Assuming 1000 FPM decent rate, 27 minutes equates to starting your decent 216 miles out.
...or 108 miles out at 2000 FPM,
...or 72 miles out at 3000 FPM.

Keep in mind that there are a lot of variables that will impact any linear system like this- changing wind, intermediate ATC level-offs, and having to level at 10,000 to slow down. Like others have said, it's hard to decend clean in most jets, and you should treat below 10,000 and inside 30 miles as being "in the pattern".

Most modern jets have VNAV/FMS decent planning, which is the best thing since sliced bread!
Math = bad!
 
EagleRJ said:
One trick is to use multiples of 60- whichever is equal or greater to your groundspeed- and convert it to miles. Example:

You are 125 miles from the airport (1000 MSL) at FL280, with a groundspeed of 450 Kts.
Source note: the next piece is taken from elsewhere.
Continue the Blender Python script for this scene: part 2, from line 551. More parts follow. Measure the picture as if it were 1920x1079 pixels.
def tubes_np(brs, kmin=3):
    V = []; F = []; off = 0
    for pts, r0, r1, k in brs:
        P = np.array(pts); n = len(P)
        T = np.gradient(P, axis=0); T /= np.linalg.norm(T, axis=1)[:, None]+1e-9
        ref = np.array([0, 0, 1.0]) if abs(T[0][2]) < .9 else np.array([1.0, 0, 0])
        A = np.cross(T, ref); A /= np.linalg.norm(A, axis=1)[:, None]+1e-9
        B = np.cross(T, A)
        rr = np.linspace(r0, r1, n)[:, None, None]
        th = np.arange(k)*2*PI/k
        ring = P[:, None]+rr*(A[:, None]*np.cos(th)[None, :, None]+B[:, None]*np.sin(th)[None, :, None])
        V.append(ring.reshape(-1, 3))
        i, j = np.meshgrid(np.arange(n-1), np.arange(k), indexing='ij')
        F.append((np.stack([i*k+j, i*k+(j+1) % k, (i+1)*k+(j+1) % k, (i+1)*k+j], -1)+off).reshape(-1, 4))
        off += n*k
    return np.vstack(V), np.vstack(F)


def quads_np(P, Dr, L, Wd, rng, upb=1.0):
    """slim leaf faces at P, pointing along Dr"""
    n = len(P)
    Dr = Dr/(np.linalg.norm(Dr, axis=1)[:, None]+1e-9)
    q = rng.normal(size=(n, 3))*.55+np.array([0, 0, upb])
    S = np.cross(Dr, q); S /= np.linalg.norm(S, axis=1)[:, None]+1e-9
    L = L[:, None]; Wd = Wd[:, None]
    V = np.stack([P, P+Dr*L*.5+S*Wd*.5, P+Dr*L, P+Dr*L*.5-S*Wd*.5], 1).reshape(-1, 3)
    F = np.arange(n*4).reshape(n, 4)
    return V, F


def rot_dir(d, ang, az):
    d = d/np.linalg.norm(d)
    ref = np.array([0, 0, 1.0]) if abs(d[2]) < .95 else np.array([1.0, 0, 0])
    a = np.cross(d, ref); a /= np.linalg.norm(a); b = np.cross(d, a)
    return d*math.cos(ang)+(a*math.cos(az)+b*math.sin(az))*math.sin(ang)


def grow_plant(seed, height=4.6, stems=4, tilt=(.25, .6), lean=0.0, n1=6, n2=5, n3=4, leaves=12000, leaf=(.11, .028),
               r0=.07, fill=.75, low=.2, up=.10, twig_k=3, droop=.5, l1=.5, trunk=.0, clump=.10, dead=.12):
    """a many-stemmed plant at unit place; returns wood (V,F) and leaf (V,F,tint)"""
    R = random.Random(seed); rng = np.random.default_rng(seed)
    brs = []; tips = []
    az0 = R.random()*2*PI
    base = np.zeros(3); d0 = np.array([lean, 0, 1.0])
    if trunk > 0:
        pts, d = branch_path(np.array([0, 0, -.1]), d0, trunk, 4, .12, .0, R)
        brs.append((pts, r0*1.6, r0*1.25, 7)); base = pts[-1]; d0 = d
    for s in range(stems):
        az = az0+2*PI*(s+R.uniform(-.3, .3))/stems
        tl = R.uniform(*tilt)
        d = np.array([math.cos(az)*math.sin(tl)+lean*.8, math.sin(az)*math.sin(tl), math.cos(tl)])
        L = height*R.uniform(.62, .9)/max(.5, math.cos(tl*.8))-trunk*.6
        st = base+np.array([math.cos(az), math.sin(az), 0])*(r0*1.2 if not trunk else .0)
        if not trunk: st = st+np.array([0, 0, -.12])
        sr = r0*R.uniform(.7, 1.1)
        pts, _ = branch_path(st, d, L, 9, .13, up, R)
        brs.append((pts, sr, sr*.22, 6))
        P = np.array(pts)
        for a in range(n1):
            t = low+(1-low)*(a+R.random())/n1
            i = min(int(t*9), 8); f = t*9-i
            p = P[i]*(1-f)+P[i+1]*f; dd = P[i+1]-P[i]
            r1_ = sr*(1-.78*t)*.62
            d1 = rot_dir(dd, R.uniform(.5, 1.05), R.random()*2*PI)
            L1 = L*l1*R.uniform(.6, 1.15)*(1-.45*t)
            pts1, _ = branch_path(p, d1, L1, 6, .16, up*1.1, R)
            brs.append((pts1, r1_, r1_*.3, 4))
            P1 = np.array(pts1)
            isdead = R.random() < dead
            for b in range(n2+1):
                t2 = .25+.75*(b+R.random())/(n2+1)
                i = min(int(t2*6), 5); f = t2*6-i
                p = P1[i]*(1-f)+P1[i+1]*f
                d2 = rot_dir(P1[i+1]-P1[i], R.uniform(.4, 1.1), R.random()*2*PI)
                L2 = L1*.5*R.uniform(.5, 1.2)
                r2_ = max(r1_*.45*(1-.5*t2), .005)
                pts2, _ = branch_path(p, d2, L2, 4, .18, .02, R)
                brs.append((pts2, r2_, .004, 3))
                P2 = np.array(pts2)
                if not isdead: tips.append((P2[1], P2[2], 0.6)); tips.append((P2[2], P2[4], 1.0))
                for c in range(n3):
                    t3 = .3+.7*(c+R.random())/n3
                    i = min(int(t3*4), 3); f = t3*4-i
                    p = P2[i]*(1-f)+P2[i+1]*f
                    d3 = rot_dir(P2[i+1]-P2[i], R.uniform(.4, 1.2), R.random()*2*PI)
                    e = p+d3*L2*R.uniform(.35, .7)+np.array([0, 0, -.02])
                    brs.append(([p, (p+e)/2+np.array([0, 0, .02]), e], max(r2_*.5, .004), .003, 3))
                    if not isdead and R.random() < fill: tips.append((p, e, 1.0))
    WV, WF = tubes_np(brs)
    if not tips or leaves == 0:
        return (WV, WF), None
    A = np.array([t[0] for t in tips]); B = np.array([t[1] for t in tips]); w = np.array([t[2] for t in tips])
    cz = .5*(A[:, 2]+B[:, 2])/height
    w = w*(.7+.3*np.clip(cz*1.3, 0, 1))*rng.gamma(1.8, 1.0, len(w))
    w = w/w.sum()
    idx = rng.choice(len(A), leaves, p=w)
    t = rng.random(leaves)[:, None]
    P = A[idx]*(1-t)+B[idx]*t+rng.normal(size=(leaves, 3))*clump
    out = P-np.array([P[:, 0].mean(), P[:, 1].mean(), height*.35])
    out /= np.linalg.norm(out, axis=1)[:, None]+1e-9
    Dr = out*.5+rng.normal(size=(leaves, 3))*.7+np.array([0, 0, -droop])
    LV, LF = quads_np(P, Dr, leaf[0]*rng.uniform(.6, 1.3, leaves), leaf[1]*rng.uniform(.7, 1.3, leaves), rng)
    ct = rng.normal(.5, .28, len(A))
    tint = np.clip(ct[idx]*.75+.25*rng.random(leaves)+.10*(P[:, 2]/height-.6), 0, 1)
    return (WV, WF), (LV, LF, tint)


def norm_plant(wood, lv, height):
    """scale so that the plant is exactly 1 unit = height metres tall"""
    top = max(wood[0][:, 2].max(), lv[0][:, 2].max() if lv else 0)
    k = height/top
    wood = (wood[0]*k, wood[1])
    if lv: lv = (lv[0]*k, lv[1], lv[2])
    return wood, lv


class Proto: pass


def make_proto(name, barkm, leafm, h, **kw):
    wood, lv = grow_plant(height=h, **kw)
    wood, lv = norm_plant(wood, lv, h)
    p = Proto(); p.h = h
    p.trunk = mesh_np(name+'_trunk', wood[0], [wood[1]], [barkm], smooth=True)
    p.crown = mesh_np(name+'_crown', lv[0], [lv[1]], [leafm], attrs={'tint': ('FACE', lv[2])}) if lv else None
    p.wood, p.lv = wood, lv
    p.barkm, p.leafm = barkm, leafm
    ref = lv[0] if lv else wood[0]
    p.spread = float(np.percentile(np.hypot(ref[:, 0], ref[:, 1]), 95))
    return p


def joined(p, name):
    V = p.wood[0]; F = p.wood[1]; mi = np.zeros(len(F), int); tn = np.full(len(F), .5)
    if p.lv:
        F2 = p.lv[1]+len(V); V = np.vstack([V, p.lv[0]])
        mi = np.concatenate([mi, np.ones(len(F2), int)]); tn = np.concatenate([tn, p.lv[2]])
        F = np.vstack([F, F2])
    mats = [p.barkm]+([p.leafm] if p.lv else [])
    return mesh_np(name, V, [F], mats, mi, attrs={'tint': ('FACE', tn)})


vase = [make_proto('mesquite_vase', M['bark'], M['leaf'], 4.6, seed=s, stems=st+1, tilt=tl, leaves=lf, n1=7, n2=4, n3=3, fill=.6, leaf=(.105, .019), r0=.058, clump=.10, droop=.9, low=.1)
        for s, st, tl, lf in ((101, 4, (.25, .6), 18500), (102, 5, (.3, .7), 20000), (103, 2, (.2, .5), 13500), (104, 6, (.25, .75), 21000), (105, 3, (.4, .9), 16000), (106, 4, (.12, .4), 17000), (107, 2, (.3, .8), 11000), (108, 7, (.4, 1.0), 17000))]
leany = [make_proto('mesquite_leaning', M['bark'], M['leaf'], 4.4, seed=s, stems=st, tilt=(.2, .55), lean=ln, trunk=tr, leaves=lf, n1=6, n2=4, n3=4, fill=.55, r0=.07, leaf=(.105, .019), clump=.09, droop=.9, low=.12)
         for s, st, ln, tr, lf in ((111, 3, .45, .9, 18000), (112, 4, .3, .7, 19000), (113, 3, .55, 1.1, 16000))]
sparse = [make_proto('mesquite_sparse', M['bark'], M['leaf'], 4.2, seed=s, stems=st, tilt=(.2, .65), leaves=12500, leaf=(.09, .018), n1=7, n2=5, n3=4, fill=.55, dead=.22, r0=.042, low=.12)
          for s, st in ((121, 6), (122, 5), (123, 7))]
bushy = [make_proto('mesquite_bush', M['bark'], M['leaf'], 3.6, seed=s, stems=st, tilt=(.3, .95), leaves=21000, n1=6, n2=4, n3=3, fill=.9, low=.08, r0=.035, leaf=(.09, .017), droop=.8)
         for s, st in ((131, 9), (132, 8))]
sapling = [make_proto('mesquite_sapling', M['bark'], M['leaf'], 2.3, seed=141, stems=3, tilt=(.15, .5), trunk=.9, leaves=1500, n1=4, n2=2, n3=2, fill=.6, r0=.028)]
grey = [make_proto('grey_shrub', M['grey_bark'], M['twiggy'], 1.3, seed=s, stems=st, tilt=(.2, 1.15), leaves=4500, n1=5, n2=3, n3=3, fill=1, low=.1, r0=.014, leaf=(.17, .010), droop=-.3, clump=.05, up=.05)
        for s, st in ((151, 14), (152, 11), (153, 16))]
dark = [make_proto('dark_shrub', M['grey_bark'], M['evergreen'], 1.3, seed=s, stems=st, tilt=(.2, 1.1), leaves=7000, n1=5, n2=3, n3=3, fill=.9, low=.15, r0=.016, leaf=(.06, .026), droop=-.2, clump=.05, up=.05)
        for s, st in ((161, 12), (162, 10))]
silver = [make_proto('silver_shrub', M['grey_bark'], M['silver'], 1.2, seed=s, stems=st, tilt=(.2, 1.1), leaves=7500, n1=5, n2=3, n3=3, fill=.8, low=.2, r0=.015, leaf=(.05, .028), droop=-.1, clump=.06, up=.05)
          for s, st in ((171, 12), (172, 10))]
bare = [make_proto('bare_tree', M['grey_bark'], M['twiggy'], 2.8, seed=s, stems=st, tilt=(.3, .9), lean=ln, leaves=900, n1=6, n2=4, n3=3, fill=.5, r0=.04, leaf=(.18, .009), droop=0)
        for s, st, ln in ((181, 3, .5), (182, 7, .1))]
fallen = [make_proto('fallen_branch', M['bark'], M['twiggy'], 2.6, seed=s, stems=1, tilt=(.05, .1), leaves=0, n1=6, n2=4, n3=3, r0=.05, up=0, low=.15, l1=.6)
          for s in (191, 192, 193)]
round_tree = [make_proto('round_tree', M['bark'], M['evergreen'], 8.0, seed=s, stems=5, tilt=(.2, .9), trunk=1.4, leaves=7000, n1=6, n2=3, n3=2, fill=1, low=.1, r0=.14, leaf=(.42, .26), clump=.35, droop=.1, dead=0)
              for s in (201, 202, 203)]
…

Next highest multiple of 60 = 480 (60*8) = Eight miles a minute.
Waaaaaaaaaay too much math dude! Altitude to lose times three...that's how far out you need to start down. Altitude to lose times four if you have a tailwind. That'll get you down in every jet I've flown. This assumes a flight idle descent. It will likely get you down well before you need to be....but that's better than blowing your crossing restriction. This formula does not work very well when doing 250KIAS. Most jets don't descend more than 2000fpm at 250KIAS when clean....though, you can increase that with speedbrakes(or thrust reverse on the #2 and #3 engines on a JT8 engined DC-8).